When politicians talk about trade barriers, these days they are mostly not really talking about tariffs, as these have already been dramatically reduced. They’re talking about what’s called in the jargon non-tariff barriers” – which to you and me means social and environmental protections like workers’ rights, product safety standards and pollution limits. The UK has for many years been at the forefront of international efforts to pare back these standards – whether by weakening our own domestic laws, pushing for lower standards in Brussels or championing trade agreements like TTIP. This is a fresh sign that we could go even further outside the EU.

Apart from the social and environmental consequences of this strategy, there are serious questions over whether it can really make the UK a great trading nation’. We have a current account deficit of 6% of GDP and rising – which means that at the moment, we’re importing more from the rest of the world than we’re exporting. If May is serious about changing that, she will need to do much more to boost the UK’s manufacturing capabilities than we saw in last year’s Budget. Stripping back our already threadbare legal protections is unlikely to do the job.

What she said:

We will not have truly left the European Union if we are not in control of our own laws.”

What it means:

Here May was referring specifically to ending the jurisdiction of the European Court of Justice. But ironically, while we congratulate ourselves for reclaiming control of our laws from Brussels, we are busy negotiating it away again – through regulatory co-operation’ clauses in trade deals like CETA (the Canada-Europe agreement) which effectively give business lobbyists a veto over new legislation that could impact their profitability. The wave of bilateral trade deals which the UK is about to negotiate risk locking us into a low-tax, low-regulation path for decades to come.

There’s also still a question mark over the exact role of the devolved administrations in maintaining laws and regulations. May said that Leaving the European Union will mean that our laws will be made in Westminster, Edinburgh, Cardiff and Belfast.” She promised that no decisions currently taken by the devolved administrations would be removed from them, but left open the question of how far powers being repatriated from the European institutions would be devolved.

She did, however, say that a guiding principle in making these decisions would be that no new barriers to living and doing business within our own Union are created”. This meant maintaining the necessary common standards and frameworks for our own domestic market [and] empowering the UK as an open, trading nation to strike the best trade deals around the world”. Given that the devolved governments generally favour significantly higher levels of social and environmental protection than the May government, this could be an indication that common standards” derived from European law are likely to be centralised – and then eroded.

What she said:

If we were excluded from accessing the single market, we would be free to change the basis of Britain’s economic model.”

What it means:

Changing the basis of Britain’s economic model might sound like a good idea – but the question is what we’d be changing it to. Although there were few new details, the mood music of May’s speech in this regard appeared to confirm what Philip Hammond suggested two days ago: if it comes to it, Britain’s strategy for survival outside the single market is essentially to turn itself into a tax haven.

Theresa May interview
Cheshire East Council

Outside the single market, May suggested, we would have the freedom to set the competitive tax rates and embrace the policies that would attract the world’s best companies and biggest investors to Britain.” In other words, as Liam Fox has previously suggested, to double down on our existing low regulation [and] low taxation” economic model.

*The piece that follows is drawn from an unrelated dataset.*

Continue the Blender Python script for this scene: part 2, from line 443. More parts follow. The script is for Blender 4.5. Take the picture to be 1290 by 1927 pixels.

The context for these remarks – that no deal for Britain is better than a bad deal for Britain” – suggest that May is banking on this prospect being sufficiently horrifying to her European counterparts to bring them to the negotiating table in a co-operative frame of mind. But, as we argued yesterday, it should also be pretty horrifying to the British people. Marketing ourselves to global capital by promising to ask less of it than our European neighbours will not address the problems of economic insecurity, low pay and regional disparities that helped to drive the Brexit vote in the first place. Indeed, it could make them much worse.

What she said:

Those who urge us to reveal more … will not be acting in the national interest.”

What it means:

May pre-emptively delivered a stern warning to her political opponents not to press for more details of the UK’s negotiating position: This is not a game or a time for opposition for opposition’s sake. It is a crucial and sensitive negotiation that will define the interests and the success of our country for many years to come.” But it’s precisely because these negotiations are so crucial to our country’s future that we need some transparency and democratic debate about the direction we’re headed.

Last November, May promised to lead the world in understanding the extent to which some people feel left behind by the forces of capitalism, and embracing a new approach that ensures everyone shares in the benefits of economic growth”. But the negotiating stance she has set out today could widen disparities between the winners and losers of the UK’s economic model. It’s vital that these issues stay on the table in the weeks and months to come.